Amanda Stark arrives in Peru

It’s midnight in Lima, Peru as I walk out of the airport alongside my new family, leaning forward against the weight of my backpack, fiddling with my hands, as I watch my exchange’s mother and boyfriend lugging my two dysfunctional suitcases behind them. Although it is the beginning of winter in Lima, the air is humid. I’m perspiring after the ten-minute walk to where the car was parked, waiting. That night, in the midst of excited plan making between Marianne, my exchange, and Nani, her mother, regarding where we would go out to eat dinner, I fell asleep in the car. Due to the surprisingly heavy late night congestion, I was allowed a good hour of rest before we arrived at my new home. In a spontaneous change of plans, Marianne’s boyfriend Jordán cooked everyone an innovative fusion of laidback breakfast and hearty dinner. Although such moments of spontaneity are few and far between for me back home, they became increasingly common during my time on exchange.

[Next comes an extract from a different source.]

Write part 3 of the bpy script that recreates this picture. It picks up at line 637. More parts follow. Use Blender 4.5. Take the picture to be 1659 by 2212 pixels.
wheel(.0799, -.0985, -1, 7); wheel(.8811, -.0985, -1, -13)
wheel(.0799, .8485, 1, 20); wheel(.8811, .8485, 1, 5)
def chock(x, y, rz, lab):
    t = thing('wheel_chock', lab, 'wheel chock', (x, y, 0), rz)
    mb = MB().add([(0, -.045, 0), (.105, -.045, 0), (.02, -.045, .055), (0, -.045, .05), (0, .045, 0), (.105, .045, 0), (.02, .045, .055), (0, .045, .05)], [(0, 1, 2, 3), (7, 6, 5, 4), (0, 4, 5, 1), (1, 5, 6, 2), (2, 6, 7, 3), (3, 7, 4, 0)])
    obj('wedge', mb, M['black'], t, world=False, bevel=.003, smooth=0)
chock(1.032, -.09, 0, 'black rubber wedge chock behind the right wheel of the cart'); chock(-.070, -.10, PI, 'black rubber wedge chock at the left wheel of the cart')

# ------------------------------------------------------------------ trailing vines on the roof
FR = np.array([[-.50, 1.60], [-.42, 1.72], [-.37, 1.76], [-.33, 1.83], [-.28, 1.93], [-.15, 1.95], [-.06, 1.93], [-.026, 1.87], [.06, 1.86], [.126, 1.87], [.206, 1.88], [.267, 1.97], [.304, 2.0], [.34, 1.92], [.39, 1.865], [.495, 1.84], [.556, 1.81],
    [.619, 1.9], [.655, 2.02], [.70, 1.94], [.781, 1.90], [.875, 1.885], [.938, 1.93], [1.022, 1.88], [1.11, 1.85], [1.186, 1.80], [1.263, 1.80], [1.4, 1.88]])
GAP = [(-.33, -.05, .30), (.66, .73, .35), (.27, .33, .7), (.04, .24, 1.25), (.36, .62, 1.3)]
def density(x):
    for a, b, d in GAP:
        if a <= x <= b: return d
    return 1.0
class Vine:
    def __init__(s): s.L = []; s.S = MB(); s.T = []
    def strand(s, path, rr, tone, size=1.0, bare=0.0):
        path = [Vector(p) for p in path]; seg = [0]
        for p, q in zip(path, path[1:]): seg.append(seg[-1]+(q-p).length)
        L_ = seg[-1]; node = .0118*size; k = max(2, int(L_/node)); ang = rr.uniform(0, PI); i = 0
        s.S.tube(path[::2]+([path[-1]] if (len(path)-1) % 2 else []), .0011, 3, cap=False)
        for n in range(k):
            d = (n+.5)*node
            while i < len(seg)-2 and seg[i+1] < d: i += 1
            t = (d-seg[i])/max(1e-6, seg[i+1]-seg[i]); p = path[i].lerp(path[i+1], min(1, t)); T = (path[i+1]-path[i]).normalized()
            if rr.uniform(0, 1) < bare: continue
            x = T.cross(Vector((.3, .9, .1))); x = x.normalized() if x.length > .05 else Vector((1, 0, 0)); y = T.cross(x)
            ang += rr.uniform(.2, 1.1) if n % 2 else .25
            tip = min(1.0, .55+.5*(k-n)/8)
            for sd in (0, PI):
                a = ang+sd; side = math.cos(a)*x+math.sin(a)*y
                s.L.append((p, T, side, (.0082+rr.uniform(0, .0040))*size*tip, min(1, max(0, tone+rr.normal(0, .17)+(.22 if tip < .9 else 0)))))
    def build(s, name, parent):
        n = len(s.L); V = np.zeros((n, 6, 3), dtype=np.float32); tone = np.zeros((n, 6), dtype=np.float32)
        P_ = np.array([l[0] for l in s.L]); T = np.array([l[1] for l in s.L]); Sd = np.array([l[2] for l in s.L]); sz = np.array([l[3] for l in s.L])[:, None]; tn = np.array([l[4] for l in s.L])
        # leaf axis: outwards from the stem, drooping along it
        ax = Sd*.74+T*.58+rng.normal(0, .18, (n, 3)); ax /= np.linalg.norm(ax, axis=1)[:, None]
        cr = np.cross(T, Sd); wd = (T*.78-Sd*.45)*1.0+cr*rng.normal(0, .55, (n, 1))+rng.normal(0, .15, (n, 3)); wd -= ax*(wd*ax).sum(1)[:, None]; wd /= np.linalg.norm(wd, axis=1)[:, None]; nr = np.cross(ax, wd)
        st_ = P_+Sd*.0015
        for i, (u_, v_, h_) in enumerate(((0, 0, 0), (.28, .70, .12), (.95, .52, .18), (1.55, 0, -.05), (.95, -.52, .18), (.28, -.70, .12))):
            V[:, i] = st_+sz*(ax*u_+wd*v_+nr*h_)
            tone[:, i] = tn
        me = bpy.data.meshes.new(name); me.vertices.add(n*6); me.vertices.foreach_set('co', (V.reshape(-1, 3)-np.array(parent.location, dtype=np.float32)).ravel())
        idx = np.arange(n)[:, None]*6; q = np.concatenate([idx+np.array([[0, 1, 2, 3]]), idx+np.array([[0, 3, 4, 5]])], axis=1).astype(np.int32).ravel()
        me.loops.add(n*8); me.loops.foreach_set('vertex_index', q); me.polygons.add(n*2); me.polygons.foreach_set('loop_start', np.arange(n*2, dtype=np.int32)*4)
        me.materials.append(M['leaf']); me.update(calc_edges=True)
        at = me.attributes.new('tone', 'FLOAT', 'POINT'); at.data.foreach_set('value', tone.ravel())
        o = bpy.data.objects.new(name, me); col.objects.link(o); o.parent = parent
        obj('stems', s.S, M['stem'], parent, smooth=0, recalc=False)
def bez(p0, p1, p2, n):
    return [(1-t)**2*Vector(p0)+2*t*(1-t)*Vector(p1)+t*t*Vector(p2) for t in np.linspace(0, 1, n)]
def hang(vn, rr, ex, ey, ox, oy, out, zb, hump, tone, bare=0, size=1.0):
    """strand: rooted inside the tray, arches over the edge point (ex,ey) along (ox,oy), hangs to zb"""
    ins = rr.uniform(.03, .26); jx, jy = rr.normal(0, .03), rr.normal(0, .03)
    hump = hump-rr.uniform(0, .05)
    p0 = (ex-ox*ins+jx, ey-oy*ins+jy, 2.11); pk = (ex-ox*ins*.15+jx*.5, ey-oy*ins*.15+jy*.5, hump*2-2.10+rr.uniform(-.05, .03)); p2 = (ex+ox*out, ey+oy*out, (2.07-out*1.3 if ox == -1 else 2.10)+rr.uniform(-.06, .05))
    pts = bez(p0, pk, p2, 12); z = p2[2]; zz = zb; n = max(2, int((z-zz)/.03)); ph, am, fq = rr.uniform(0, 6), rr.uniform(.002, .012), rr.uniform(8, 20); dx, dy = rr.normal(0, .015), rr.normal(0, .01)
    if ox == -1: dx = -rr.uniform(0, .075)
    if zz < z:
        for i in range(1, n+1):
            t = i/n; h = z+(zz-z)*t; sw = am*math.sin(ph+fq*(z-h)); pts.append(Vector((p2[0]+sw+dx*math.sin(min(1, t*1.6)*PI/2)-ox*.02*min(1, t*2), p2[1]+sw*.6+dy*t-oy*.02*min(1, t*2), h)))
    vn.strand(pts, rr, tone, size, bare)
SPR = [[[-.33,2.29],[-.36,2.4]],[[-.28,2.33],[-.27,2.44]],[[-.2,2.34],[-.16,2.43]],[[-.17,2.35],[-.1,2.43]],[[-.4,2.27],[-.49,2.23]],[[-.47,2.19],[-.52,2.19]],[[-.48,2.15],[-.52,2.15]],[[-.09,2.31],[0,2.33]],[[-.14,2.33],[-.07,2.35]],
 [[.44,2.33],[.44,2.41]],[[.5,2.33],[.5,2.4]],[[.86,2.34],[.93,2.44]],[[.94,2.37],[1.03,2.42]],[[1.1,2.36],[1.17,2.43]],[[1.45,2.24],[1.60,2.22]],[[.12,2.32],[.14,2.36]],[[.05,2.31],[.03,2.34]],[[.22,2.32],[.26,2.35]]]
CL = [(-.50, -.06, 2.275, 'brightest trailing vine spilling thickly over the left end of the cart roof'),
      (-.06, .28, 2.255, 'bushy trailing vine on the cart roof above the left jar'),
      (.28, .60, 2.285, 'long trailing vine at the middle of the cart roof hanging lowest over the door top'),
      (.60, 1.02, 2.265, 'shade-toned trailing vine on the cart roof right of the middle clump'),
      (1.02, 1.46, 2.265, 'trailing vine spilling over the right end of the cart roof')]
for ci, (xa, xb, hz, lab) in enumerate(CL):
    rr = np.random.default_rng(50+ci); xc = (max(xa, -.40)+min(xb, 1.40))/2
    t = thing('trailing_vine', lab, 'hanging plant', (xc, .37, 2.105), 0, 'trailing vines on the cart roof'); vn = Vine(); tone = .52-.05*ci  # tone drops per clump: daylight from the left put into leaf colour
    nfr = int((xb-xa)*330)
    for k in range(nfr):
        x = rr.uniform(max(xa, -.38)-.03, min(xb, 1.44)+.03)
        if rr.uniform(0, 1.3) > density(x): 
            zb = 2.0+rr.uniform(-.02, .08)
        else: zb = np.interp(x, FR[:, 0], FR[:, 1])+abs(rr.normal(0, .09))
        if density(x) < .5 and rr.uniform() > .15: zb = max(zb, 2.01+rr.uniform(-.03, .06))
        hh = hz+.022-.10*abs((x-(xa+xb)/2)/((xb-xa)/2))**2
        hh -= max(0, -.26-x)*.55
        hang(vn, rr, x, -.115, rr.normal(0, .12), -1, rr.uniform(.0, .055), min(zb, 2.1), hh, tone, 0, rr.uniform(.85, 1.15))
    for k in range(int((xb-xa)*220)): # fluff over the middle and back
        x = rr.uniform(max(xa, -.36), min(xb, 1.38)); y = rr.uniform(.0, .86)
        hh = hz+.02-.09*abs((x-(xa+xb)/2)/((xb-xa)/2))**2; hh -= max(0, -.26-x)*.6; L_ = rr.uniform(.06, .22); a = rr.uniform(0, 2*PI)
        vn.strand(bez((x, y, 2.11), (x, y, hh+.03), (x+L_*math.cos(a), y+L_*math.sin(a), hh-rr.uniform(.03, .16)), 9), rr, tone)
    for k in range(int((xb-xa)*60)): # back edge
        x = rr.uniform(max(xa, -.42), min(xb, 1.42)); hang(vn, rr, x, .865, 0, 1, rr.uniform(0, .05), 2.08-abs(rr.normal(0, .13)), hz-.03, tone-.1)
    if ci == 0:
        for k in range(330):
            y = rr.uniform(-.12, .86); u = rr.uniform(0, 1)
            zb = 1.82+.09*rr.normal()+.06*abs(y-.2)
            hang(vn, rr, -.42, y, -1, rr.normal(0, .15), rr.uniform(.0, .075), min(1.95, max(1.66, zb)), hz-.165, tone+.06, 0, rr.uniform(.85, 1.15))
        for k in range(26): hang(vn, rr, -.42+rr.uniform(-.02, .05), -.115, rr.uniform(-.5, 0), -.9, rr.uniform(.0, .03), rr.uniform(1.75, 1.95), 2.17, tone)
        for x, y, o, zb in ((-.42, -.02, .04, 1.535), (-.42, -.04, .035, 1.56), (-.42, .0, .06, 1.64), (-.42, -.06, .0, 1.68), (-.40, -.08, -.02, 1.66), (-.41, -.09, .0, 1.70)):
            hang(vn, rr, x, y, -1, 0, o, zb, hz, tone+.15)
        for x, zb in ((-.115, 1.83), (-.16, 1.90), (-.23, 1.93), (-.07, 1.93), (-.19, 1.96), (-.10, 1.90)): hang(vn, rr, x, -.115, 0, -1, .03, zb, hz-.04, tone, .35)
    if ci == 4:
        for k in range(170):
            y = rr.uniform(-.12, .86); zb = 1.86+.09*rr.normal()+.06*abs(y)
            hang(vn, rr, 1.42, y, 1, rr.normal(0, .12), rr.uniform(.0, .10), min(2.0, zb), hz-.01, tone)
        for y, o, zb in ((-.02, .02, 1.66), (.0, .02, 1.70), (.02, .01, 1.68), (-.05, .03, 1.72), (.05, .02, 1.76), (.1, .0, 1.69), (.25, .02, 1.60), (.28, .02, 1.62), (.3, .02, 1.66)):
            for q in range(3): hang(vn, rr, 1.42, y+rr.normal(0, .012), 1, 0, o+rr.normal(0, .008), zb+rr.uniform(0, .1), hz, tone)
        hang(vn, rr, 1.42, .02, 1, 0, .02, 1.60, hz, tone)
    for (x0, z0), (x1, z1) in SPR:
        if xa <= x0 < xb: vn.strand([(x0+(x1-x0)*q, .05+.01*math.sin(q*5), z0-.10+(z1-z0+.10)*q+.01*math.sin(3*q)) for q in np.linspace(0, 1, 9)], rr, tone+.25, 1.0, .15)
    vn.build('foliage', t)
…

We spent the last four days of their mid-semester break driving around Barranco, the district of Lima in which they lived. We visited MATE, a non-profit museum recently founded by Peruvian fashion photographer Mario Testino. We went shopping in Larcomar, a shopping center overlooking the ocean that is a popular site for both domestic and international tourists. To my surprise, I discovered that Peruvian Chinese food–otherwise known as Chifa–and sushi were better than any other version of those foods I’d ever tasted. Well, ok, save for Chinese food in China, but that’s a given. The Peruvian dishes were amazing as well, and tasted delightfully familiar. My grandmother, you see, was born and raised in Peru and cooks those dishes for my mother and I on a weekly basis in California.

On my first day of school, the first thing that struck me as I arrived in my crisp white-and-brown plaid uniform was the scale of Markham’s facilities. We entered through a large, multi-story parking garage and climbed up the stairwell to a panoramic view of the main campus: multiple soccer fields, indoor basketball and volleyball courts, a swimming pool complex, a newly renovated and pristinely white arts building, and, in the direction we were heading, at least a dozen multi-story buildings linked by a complex network of inter-building walkways on the upper floors. As Marianne paused to open her locker, I noticed another novelty: everyone was using their lockers. I later found out that this was largely due to the fact that phones were allowed only by the lockers, and would certainly be confiscated if seen anywhere away from one’s locker. On one occasion, I almost found myself on the receiving end of the punishment for this rule. School ends around 2:45 pm (and, unfortunately, starts around 7:30 am), but activities go on after classes until 5:00 pm. Marianne stays behind until 5:00 pm three days a week. One day, as I was obliviously chatting with a friend on the phone around 4:30 pm, the head of the school, Mrs. Rios, appeared in front of me and demanded to know why I had my phone out. I explained that I was an exchange and hadn’t been informed that this rule continued after 2:45 pm. She let me off with a warning. I nervously thanked her and tucked my phone away into my backpack. Moments like these were when I missed Athenian’s more lenient school policies. I do appreciate the self-control I have learned to maintain in regards to time spent on my phone. I found that spending less time on my phone at school improved my ability to perform tasks outside of school without being constantly distracted by my phone.

It’s around 8:00 pm, which means I’ll be called to the dinner table soon. At home my mother and I eat around 5:30 to 6:00 pm. I’ll end by noting that, glancing at my calendar, the best of my exchange is still to come!